# SHORT EXERCISE:
Select the lines of the records containing the word "script" and list them.

-=-=-=-=-

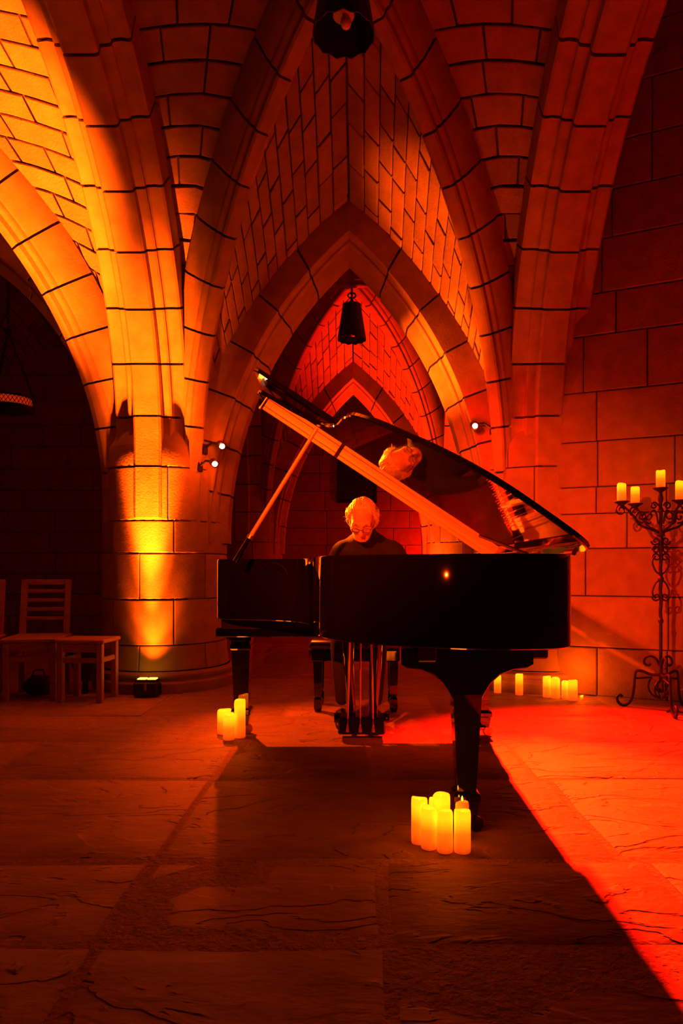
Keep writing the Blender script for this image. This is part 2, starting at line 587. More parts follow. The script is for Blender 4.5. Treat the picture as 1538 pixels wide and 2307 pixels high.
# ------------------------------------------------------------------ floor
def build_floor():
    fl = structure('floor')
    vs = [(-7.4, 0.3, -0.003), (5, 0.3, -0.003), (5, 12.2, -0.003), (-7.4, 12.2, -0.003),
          (-7.4, 0.3, -0.09), (5, 0.3, -0.09), (5, 12.2, -0.09), (-7.4, 12.2, -0.09)]
    obj('pointing', vs, [(0, 1, 2, 3), (7, 6, 5, 4), (0, 4, 5, 1), (1, 5, 6, 2), (2, 6, 7, 3), (3, 7, 4, 0)], POINTING, fl)
    rows = [0.55, 1.14, 1.72, 2.22, 3.08, 3.72, 4.40, 5.1, 5.9, 6.8, 7.7, 8.7, 9.8, 10.9, 12.0]
    fixed = {2: [-0.66, 0.08, 0.93], 1: [-0.66, 0.07, 0.95], 3: [-0.66, 0.86], 4: [-0.66, 0.05, 0.80], 5: [-1.0, 0.2, 0.95]}
    for k in range(len(rows) - 1):
        y0, y1 = rows[k], rows[k + 1]
        reach = min(7.2, 0.62 * y1 + 1.3)
        xs = list(fixed.get(k, [random.uniform(-.5, .3)]))
        while xs[0] > -reach:
            xs.insert(0, xs[0] - random.uniform(0.8, 1.25))
        while xs[-1] < min(4.6, reach):
            xs.append(xs[-1] + random.uniform(0.8, 1.25))
        for a, b in zip(xs, xs[1:]):
            g = 0.013
            bow = [random.uniform(-.012, .012) for _ in range(4)]
            sk = random.uniform(-.008, .008)
            hz = random.uniform(-.003, .004)

            def surf(u, v, a=a, b=b, y0=y0, y1=y1, bow=bow, sk=sk, hz=hz):
                fu, fv = (u - a) / (b - a), (v - y0) / (y1 - y0)
                x = u + (bow[0] * (1 - fu) + bow[1] * fu) * sin(pi * fv) + sk * (fv - .5) * (fu - .5)
                y = v + (bow[2] * (1 - fv) + bow[3] * fv) * sin(pi * fu)
                z = hz + 0.004 * mnoise.noise(Vector((u * 2.2, v * 2.2, 3.1)))
                return Vector((x, y, z)), Vector((0, 0, 1))
            P, Fs = pillow(surf, a + g, b - g, y0 + g, y1 - g, .012, .012, 4, 4, t=0.05, bev=0.005, jit=.003)
            autosmooth(obj('flagstone', P, Fs, SLATE, fl), 50)


build_floor()


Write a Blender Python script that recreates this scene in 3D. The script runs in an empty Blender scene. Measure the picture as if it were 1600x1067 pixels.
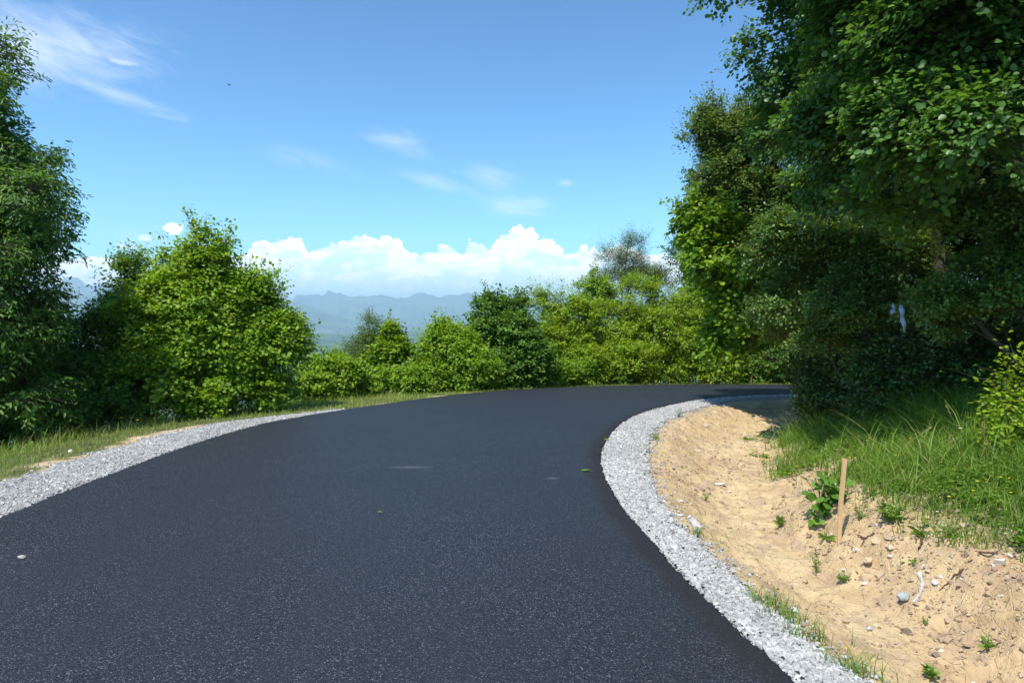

-=-=-=-=-

# RESPONSE:
Keep writing the Blender script for this image. This is part 2, starting at line 587. More parts follow. The script is for Blender 4.5. Treat the picture as 1538 pixels wide and 2307 pixels high.
Write a Blender Python script that recreates this scene in 3D. The script runs in an empty Blender scene. Measure the picture as if it were 1600x1067 pixels.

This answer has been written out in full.